Some of the biggest deadbeats are Iraq's oil-rich neighbors, such as Saudi Arabia and Kuwait, which are both about a half-billion dollars in arrears, and the United Arab Emirates, which has failed to make good on one penny of a $215 million promise, according to Iraqi government statistics.
The poor fundraising is another blow to President Bush, who in June assigned a special team to try to get other nations to meet their pledges -- but eight months later has little to show for it. Of $15 billion in initial pledges at the Madrid donors' conference in 2003 and in follow-up conferences, foreign donors have made good on about $4 billion.
Italy, Canada and the United Kingdom are all more than $100 million delinquent, as is Japan, which has finalized only $1.5 billion of its $5 billion pledge.
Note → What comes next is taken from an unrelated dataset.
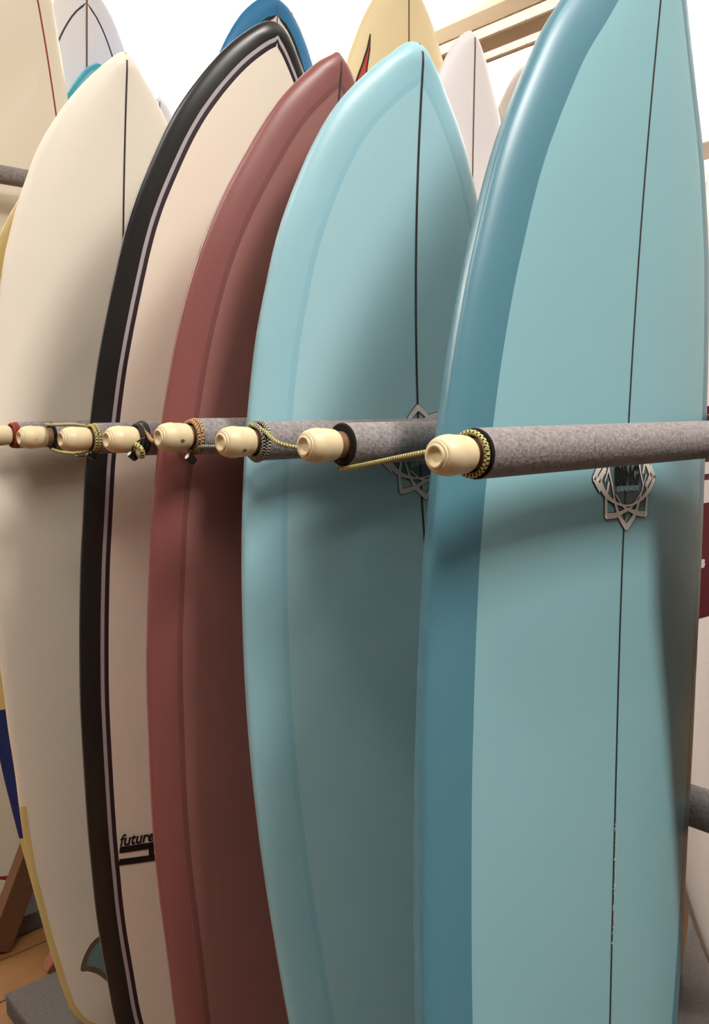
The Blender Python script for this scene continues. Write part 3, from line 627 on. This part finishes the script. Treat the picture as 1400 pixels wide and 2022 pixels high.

And momentum has waned -- the international donor committee that oversees Iraqi reconstruction funding hasn't met since 2005 -- even as other demands pile up for international aid, such as the nearly $8 billion countries pledged last month to help Lebanon.
The Iraqi statistics also show that the United States is the most delinquent of any nation in nominal terms, with $6.4 billion still outstanding on the U.S. pledge of $18.4 billion, although the $12 billion the United States has sent is far and away the most of any country.
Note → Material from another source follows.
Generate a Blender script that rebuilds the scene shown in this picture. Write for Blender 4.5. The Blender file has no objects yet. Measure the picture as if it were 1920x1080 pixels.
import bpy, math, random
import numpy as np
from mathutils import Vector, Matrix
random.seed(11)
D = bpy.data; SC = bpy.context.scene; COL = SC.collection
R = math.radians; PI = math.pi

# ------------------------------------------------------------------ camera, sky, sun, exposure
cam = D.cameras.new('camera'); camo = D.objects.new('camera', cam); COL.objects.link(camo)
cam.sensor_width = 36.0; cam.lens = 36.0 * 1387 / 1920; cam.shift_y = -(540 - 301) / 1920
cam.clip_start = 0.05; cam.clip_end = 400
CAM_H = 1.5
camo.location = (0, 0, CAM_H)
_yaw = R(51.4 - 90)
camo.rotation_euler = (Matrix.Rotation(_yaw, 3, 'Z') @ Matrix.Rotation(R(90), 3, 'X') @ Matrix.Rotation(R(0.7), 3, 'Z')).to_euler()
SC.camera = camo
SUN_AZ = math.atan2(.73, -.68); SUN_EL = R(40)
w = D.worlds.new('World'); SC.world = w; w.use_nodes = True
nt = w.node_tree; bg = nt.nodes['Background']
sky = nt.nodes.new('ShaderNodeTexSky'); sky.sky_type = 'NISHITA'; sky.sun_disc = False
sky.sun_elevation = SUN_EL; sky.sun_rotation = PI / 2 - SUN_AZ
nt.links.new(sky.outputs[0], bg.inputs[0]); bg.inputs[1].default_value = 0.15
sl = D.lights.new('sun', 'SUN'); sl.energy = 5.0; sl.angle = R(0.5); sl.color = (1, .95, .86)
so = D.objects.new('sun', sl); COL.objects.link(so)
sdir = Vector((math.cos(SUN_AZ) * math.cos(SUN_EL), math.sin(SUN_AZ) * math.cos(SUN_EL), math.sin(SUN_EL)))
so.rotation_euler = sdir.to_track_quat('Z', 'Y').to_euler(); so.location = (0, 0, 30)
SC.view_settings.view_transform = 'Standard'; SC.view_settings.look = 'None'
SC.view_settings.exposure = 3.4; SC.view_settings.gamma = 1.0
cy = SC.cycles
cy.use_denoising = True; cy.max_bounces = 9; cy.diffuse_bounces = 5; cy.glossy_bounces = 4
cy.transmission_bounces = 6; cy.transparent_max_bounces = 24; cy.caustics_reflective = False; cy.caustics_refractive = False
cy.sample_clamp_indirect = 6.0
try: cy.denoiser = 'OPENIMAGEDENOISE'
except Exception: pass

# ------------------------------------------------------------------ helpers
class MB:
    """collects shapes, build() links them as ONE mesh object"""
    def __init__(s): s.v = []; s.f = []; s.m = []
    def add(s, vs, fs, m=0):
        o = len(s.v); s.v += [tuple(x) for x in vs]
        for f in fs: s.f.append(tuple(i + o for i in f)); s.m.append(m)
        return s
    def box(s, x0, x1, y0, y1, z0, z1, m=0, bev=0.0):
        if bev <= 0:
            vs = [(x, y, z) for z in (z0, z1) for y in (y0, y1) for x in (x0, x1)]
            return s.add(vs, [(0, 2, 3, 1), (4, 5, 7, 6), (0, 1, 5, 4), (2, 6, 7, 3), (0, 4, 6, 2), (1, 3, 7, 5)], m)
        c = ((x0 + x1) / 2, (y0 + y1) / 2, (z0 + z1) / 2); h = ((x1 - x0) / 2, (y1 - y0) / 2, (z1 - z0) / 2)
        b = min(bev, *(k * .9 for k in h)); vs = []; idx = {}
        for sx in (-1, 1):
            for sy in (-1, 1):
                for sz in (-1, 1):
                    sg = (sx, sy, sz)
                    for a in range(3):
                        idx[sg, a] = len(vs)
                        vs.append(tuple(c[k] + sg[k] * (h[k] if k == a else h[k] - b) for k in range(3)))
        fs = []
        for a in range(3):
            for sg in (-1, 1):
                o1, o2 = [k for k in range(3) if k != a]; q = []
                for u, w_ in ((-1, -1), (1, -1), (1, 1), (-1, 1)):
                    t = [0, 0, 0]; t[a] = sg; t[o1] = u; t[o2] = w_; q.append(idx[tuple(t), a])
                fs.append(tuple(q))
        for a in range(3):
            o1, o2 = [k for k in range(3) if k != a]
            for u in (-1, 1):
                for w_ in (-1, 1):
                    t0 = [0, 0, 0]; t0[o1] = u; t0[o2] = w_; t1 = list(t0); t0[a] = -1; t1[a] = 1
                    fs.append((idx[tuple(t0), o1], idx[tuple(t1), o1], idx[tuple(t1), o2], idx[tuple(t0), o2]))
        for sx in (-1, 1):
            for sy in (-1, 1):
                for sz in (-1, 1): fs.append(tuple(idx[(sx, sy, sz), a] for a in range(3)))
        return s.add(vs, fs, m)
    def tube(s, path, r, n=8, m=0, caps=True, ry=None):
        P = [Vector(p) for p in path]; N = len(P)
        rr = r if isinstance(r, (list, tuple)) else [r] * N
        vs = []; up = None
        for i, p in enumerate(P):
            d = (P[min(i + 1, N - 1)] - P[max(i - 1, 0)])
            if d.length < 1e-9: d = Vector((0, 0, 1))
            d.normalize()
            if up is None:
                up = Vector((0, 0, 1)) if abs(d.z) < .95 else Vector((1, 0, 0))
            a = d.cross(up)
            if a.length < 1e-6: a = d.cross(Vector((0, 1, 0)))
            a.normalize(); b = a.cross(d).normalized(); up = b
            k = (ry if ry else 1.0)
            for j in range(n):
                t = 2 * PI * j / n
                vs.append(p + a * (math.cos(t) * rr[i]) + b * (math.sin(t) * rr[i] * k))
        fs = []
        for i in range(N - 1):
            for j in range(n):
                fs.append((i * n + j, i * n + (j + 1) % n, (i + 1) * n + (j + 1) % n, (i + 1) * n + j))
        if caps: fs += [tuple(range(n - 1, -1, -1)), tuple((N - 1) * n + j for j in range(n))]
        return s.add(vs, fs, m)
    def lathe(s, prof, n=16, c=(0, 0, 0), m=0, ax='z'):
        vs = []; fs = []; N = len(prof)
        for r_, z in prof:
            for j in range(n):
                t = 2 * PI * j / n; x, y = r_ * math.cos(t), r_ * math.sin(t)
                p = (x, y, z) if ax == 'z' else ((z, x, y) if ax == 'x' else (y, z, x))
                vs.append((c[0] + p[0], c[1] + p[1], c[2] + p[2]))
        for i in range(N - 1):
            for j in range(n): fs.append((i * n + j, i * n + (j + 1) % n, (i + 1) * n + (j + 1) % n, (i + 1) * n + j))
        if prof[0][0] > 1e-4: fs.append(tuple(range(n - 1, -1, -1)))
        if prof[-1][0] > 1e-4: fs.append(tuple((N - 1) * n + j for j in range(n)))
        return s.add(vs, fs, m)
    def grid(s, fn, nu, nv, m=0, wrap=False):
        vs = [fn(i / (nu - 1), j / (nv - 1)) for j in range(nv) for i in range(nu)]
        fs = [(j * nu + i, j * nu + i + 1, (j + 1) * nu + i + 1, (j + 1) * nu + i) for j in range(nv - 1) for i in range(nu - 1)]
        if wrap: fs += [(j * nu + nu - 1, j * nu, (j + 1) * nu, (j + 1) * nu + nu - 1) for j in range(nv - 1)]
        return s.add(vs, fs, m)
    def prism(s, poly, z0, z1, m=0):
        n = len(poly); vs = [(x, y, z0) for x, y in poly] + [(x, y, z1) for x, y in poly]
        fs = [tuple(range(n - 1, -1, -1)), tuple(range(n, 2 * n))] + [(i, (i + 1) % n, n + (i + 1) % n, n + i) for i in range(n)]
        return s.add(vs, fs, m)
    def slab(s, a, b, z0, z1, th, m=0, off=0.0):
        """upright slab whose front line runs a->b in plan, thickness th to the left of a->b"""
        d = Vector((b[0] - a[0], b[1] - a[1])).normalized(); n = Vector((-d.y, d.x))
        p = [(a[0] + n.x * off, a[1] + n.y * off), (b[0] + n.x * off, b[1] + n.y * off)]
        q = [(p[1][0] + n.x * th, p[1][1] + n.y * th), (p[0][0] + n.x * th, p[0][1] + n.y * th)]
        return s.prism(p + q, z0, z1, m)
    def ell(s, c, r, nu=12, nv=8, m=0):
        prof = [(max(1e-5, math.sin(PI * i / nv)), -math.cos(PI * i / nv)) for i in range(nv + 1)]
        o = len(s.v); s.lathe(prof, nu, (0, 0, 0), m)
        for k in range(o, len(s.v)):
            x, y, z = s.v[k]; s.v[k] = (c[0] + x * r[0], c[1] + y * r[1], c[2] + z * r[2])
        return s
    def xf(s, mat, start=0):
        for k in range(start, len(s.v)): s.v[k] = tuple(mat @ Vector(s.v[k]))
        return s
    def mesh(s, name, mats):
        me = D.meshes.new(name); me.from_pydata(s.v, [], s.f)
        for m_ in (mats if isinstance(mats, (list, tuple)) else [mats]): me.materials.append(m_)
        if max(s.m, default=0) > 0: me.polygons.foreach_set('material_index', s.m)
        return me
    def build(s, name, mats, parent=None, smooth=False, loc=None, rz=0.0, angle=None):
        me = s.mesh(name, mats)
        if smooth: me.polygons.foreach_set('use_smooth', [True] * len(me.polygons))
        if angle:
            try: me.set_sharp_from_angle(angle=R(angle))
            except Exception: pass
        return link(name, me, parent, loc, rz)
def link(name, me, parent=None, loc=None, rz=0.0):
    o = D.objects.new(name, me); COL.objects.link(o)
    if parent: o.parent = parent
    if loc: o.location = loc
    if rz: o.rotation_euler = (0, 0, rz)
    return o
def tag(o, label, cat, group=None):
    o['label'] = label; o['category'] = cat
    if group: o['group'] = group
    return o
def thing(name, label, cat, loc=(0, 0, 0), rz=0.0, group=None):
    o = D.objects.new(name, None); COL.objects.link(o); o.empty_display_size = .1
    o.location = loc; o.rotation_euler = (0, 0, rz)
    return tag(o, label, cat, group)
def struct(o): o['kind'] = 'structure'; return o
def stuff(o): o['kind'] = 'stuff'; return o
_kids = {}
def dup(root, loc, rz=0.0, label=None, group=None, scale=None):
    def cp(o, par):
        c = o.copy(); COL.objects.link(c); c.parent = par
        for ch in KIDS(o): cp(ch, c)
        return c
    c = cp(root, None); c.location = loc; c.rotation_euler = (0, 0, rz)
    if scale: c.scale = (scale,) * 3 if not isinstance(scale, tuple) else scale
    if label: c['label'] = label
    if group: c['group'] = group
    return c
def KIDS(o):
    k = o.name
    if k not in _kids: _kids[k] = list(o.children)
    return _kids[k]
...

The Defense Department's Special Inspector General for Iraq Reconstruction, Stuart W. Bowen Jr., in a new report last week, said international funding is reaching a turning point where those bilateral foreign donations will become more critical as the existing funds managed by the World Bank and United Nations become exhausted.
"Assistance from other international donors is likely to play an increasing role in financing reconstruction in Iraq," the inspector general said.
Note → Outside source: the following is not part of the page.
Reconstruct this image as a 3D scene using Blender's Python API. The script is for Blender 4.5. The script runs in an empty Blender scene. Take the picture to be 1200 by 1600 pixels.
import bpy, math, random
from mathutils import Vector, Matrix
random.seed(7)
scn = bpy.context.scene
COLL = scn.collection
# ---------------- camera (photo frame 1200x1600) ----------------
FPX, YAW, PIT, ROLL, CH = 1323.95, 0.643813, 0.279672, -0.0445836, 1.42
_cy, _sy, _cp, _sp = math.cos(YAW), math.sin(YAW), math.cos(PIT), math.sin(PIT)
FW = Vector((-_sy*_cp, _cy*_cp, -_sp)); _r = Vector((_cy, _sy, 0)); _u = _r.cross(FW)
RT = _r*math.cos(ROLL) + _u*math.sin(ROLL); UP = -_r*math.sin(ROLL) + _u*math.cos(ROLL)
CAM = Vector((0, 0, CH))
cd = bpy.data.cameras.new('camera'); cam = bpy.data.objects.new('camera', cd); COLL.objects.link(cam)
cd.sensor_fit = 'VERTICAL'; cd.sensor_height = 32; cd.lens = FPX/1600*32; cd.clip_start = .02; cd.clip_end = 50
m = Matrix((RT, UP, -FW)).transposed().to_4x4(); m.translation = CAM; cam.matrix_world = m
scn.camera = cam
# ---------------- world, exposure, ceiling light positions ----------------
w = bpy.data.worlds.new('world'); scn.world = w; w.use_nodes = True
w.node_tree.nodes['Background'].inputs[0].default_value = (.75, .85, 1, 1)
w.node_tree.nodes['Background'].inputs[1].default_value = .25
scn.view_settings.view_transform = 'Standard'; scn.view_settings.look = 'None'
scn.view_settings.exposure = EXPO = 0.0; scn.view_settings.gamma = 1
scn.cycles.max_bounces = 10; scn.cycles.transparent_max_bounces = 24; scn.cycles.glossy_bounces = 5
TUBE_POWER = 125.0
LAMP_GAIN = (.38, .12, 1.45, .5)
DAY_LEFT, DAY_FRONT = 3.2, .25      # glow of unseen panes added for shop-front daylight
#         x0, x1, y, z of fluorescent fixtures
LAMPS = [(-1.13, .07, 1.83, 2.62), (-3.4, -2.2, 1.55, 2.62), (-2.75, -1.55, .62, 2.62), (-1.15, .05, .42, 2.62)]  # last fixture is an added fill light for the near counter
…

Congress is also looking at reconstruction, with House Oversight and Government Reform Committee Chairman Henry A. Waxman, California Democrat, holding hearings today and tomorrow on the U.S. role in the process and the use of private military contractors.
The issue has been an on-again, off-again priority for Mr. Bush. Back in June, as he prepared to meet European leaders before the U.S.-EU summit, the president demanded other nations come through, noting that just $3.5 billion of the $13 billion in non-U.S. pledges had been paid at the time. He named a team of top officials, including Deputy Treasury Secretary Bob Kimmitt and State Department Counselor Phil Zelikow, to travel the world to secure support.
The White House has been reluctant to name the delinquents, with National Security Adviser Stephen J. Hadley telling reporters in June he didn't want to "get into specific names." But Iraq has now named them, establishing a Web site to track pledges, contributions and projects at www.mop-iraq.org.